Groups of school kids looking at Asian art

These groups make me wonder: what does the museum look like through their eyes? Is it overwhelming? Is it weird? What do they find surprising? What do they love? So I asked my colleagues in the Student Programs division if it would be possible to tag along on a tour and talk to our young visitors. They were wonderfully obliging, and so on a rainy Monday morning, I joined a group from Talcott Elementary School.

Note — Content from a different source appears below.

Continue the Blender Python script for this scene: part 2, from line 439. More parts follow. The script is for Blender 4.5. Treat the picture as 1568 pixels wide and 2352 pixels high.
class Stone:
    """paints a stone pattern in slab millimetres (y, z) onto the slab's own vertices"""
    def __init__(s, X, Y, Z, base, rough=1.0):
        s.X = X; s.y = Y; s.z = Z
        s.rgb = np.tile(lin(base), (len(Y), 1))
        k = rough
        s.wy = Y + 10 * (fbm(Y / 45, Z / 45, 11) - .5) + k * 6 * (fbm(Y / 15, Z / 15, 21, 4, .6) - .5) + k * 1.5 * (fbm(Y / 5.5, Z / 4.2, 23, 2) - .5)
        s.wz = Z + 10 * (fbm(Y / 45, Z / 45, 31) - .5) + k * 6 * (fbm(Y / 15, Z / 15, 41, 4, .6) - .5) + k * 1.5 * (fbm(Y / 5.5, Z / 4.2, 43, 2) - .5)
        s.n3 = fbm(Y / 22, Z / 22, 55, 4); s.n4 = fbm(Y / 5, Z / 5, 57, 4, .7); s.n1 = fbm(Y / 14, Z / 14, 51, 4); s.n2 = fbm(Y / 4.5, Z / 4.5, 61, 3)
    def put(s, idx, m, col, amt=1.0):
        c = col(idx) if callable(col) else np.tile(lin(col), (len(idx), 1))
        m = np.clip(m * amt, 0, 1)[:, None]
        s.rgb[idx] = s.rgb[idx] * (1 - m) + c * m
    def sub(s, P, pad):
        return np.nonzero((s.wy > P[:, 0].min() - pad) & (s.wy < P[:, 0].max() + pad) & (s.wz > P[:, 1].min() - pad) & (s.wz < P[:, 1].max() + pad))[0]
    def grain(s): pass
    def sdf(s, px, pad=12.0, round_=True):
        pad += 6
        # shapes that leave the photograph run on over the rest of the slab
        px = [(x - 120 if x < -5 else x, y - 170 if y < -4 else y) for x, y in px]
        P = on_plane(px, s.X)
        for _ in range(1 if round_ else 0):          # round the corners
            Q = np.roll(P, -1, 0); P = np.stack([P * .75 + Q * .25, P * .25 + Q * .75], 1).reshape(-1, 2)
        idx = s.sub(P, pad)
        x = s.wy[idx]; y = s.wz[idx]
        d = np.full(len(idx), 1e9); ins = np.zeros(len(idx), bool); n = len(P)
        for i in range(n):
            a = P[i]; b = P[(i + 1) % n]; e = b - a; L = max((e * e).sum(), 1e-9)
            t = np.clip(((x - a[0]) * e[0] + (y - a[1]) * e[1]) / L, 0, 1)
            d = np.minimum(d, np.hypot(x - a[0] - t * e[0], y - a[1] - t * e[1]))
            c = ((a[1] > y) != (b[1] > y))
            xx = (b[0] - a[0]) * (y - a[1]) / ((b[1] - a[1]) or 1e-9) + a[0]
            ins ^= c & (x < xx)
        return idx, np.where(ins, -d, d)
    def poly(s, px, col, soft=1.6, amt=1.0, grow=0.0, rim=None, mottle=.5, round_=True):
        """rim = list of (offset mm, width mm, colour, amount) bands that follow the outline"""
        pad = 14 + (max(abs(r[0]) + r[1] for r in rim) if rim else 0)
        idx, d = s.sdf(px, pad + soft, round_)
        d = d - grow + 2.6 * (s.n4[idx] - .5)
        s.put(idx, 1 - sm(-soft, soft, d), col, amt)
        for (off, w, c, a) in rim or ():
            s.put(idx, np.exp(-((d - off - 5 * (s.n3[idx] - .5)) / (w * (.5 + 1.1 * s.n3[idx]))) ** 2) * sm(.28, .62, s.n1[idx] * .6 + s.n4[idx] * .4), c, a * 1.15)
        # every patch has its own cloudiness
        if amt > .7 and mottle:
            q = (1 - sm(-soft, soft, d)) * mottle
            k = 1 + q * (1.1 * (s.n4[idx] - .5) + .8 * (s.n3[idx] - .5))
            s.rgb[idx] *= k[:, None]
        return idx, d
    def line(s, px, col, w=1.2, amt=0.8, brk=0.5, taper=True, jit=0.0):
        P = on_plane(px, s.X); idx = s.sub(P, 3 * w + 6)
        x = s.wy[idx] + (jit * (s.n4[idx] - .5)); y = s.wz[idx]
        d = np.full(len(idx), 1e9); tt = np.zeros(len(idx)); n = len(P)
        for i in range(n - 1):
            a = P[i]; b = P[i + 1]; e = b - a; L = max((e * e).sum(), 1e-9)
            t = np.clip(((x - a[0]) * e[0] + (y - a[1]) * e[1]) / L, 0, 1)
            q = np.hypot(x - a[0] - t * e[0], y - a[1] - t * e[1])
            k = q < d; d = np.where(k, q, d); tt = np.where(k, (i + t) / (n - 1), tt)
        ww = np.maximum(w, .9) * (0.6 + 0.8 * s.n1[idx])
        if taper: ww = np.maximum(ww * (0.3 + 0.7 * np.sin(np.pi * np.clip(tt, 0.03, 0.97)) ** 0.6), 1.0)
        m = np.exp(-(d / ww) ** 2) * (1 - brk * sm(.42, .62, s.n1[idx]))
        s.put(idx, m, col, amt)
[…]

Now to be fair, these 5th graders were not museum newbies. They were part of the TEAM program. TEAM, which stands for Thinking Experiences at the Museum, is a program in which the Art Institute partners with twenty Chicago Public Schools 4th and 5th grade classes to help teachers incorporate art into their curriculum and help students develop their critical thinking skills through art. The program involves two museum visits for the students, classroom visits for the museum educator, and training exclusively for the teachers. So this was not the first rodeo for these kids; they were practiced museumgoers, but still they had that pure energy and excitement I was hoping for.

Group of school kids with museum educator in the galleries of African art

The students and their teacher, Cintia Rodriguez, met in the Ryan Education Center with Kyle Johanson, a TEAM museum educator who has worked with the class throughout the year. After grabbing collapsible stools, the group headed out on their journey. It was a packed couple of hours: an initial circle time to share what they were each excited to see, a discussion of a Mali ritual object in the galleries of African art, time in the Ando Gallery with contemporary artist Xu Longsen’s installation Light of Heaven, and finally some time talking and sketching with modern Japanese portrait prints.

Young student holding a drawing he made in an exhibition of Japanese portraits

In each spot they engaged in different activities—applying observation skills, responding in small groups to handed-out questions, and creating their own drawn or written self-portrait. While there was always guidance and direction for every activity, there was also a truly egalitarian spirit of exchange; the kids’ contributions were just as valuable as Kyle’s and Cintia’s.

Three students drawing in the galleries

And the kids had some pretty great contributions—and astute observations! Among my favorites was a comment from one member of the group as we moved from the Modern Wing, through ancient art, and into the Indian and Southeast Asian art, hurtling through time and place just by simply rounding a corner—it’s “like Dr. Who.” It was true; it was both time and place travel. And this was something that the kids mentioned several times—the museum as a unique space where you could experience different cultures and artwork from around the world and across time. Like I said, they were pretty insightful visitors.

Students sit on the floor of the Ando gallery, and one raises their hand.

I was also charmed by the kids’ self-portraits inspired by the Japanese prints. They really ran the gamut. Some were very realistic, some much more fantastical, like the half robot, half monster one student drew. And one student, a girl named Avery, decided that her self-portrait would be a poem. It opened: I am lovely / I am like a sunflower / I am like an ocean.

Young student reading a poem written as a self-portraits

I had a chance to talk to Avery and a few other students, Nayareh and Isabella, more in depth after the morning tour, as they ate their lunches back in the Ryan Learning Center. They shared their favorite works: Nayareh’s was the “gold beads,” Felix Gonzalez-Torres’s Untitled (Golden) (1995), because it was art that you could “feel”; Isabella loved the armor because it “makes [her] feel protected”; and Avery liked the really big paintings and any painting that told a story. If they could have any artwork in their bedroom, Avery would have the Longsen paintings, Nayareh O’Keeffe’s Sky above Clouds IV, and Isabella picked abstract art in general because to her they showed how “everyone is different.”

Thank you so much to Kyle, Cintia, Avery, Nayareh, Isabella, and all the TEAM students from Talcott Elementary. I loved my morning with you all. In fact, I wish I could start every day in this way. As Nayereh summed up the experience, “It’s awesome.”